■ **What you should do**
Retype each record shown below, leaving every character as it is.

■ **The data**
------------------------

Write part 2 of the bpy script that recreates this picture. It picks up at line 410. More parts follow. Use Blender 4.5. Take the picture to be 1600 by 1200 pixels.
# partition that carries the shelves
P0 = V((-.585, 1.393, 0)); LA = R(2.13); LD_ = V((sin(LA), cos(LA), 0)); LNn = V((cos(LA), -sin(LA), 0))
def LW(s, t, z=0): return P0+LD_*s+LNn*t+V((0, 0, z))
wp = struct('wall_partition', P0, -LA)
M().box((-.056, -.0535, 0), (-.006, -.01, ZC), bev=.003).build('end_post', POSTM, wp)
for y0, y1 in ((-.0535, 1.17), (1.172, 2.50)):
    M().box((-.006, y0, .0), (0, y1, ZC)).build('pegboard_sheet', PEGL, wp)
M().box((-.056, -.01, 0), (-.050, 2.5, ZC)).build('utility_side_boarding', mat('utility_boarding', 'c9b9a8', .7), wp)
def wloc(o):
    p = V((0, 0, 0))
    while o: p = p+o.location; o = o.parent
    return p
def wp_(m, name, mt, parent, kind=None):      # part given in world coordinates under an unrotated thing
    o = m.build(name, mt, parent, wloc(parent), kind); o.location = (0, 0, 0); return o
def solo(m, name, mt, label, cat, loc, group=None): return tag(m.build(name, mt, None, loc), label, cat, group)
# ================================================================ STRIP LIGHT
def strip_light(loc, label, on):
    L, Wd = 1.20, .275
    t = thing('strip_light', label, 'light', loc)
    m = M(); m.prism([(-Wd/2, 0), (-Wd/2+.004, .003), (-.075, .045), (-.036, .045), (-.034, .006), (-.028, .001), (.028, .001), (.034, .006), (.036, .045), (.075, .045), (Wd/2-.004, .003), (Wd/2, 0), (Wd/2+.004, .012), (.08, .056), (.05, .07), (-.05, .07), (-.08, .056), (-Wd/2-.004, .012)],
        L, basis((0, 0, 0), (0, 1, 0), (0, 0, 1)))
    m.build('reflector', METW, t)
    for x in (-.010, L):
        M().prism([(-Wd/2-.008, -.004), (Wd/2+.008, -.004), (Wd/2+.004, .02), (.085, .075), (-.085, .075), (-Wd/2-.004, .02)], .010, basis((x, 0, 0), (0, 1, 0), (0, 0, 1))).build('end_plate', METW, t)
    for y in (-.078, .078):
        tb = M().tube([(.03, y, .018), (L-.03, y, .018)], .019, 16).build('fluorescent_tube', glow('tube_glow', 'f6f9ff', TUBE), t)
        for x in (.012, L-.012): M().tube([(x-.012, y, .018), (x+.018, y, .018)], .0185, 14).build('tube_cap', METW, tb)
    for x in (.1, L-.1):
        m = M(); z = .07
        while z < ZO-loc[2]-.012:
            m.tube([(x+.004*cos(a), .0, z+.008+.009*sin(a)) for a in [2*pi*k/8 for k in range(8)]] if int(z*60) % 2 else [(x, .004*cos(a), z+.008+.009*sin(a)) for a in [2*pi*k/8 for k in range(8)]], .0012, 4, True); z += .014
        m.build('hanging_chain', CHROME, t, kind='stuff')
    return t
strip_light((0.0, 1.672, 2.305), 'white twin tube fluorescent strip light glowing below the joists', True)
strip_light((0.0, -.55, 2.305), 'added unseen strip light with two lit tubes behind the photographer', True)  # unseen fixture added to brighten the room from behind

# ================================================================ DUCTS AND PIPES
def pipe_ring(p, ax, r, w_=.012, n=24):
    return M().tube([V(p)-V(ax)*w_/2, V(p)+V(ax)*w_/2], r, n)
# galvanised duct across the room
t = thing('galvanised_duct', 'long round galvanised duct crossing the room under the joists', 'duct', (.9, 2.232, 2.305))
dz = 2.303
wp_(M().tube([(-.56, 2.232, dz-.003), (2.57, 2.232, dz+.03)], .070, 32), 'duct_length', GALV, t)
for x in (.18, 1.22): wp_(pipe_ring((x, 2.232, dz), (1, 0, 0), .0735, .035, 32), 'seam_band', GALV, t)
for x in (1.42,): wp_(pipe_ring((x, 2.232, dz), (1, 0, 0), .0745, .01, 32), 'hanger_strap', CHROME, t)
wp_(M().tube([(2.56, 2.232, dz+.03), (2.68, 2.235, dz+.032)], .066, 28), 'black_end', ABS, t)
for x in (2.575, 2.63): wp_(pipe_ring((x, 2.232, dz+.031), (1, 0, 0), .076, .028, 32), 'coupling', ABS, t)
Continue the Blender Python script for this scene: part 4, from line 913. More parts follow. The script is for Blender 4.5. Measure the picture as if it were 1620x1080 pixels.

------------------------

■ **Exercise response**
Write part 2 of the bpy script that recreates this picture. It picks up at line 410. More parts follow. Use Blender 4.5. Take the picture to be 1600 by 1200 pixels.
# partition that carries the shelves
P0 = V((-.585, 1.393, 0)); LA = R(2.13); LD_ = V((sin(LA), cos(LA), 0)); LNn = V((cos(LA), -sin(LA), 0))
def LW(s, t, z=0): return P0+LD_*s+LNn*t+V((0, 0, z))
wp = struct('wall_partition', P0, -LA)
M().box((-.056, -.0535, 0), (-.006, -.01, ZC), bev=.003).build('end_post', POSTM, wp)
for y0, y1 in ((-.0535, 1.17), (1.172, 2.50)):
    M().box((-.006, y0, .0), (0, y1, ZC)).build('pegboard_sheet', PEGL, wp)
M().box((-.056, -.01, 0), (-.050, 2.5, ZC)).build('utility_side_boarding', mat('utility_boarding', 'c9b9a8', .7), wp)
def wloc(o):
    p = V((0, 0, 0))
    while o: p = p+o.location; o = o.parent
    return p
def wp_(m, name, mt, parent, kind=None):      # part given in world coordinates under an unrotated thing
    o = m.build(name, mt, parent, wloc(parent), kind); o.location = (0, 0, 0); return o
def solo(m, name, mt, label, cat, loc, group=None): return tag(m.build(name, mt, None, loc), label, cat, group)
# ================================================================ STRIP LIGHT
def strip_light(loc, label, on):
    L, Wd = 1.20, .275
    t = thing('strip_light', label, 'light', loc)
    m = M(); m.prism([(-Wd/2, 0), (-Wd/2+.004, .003), (-.075, .045), (-.036, .045), (-.034, .006), (-.028, .001), (.028, .001), (.034, .006), (.036, .045), (.075, .045), (Wd/2-.004, .003), (Wd/2, 0), (Wd/2+.004, .012), (.08, .056), (.05, .07), (-.05, .07), (-.08, .056), (-Wd/2-.004, .012)],
        L, basis((0, 0, 0), (0, 1, 0), (0, 0, 1)))
    m.build('reflector', METW, t)
    for x in (-.010, L):
        M().prism([(-Wd/2-.008, -.004), (Wd/2+.008, -.004), (Wd/2+.004, .02), (.085, .075), (-.085, .075), (-Wd/2-.004, .02)], .010, basis((x, 0, 0), (0, 1, 0), (0, 0, 1))).build('end_plate', METW, t)
    for y in (-.078, .078):
        tb = M().tube([(.03, y, .018), (L-.03, y, .018)], .019, 16).build('fluorescent_tube', glow('tube_glow', 'f6f9ff', TUBE), t)
        for x in (.012, L-.012): M().tube([(x-.012, y, .018), (x+.018, y, .018)], .0185, 14).build('tube_cap', METW, tb)
    for x in (.1, L-.1):
        m = M(); z = .07
        while z < ZO-loc[2]-.012:
            m.tube([(x+.004*cos(a), .0, z+.008+.009*sin(a)) for a in [2*pi*k/8 for k in range(8)]] if int(z*60) % 2 else [(x, .004*cos(a), z+.008+.009*sin(a)) for a in [2*pi*k/8 for k in range(8)]], .0012, 4, True); z += .014
        m.build('hanging_chain', CHROME, t, kind='stuff')
    return t
strip_light((0.0, 1.672, 2.305), 'white twin tube fluorescent strip light glowing below the joists', True)
strip_light((0.0, -.55, 2.305), 'added unseen strip light with two lit tubes behind the photographer', True)  # unseen fixture added to brighten the room from behind

# ================================================================ DUCTS AND PIPES
def pipe_ring(p, ax, r, w_=.012, n=24):
    return M().tube([V(p)-V(ax)*w_/2, V(p)+V(ax)*w_/2], r, n)
# galvanised duct across the room
t = thing('galvanised_duct', 'long round galvanised duct crossing the room under the joists', 'duct', (.9, 2.232, 2.305))
dz = 2.303
wp_(M().tube([(-.56, 2.232, dz-.003), (2.57, 2.232, dz+.03)], .070, 32), 'duct_length', GALV, t)
for x in (.18, 1.22): wp_(pipe_ring((x, 2.232, dz), (1, 0, 0), .0735, .035, 32), 'seam_band', GALV, t)
for x in (1.42,): wp_(pipe_ring((x, 2.232, dz), (1, 0, 0), .0745, .01, 32), 'hanger_strap', CHROME, t)
wp_(M().tube([(2.56, 2.232, dz+.03), (2.68, 2.235, dz+.032)], .066, 28), 'black_end', ABS, t)
for x in (2.575, 2.63): wp_(pipe_ring((x, 2.232, dz+.031), (1, 0, 0), .076, .028, 32), 'coupling', ABS, t)
Continue the Blender Python script for this scene: part 4, from line 913. More parts follow. The script is for Blender 4.5. Measure the picture as if it were 1620x1080 pixels.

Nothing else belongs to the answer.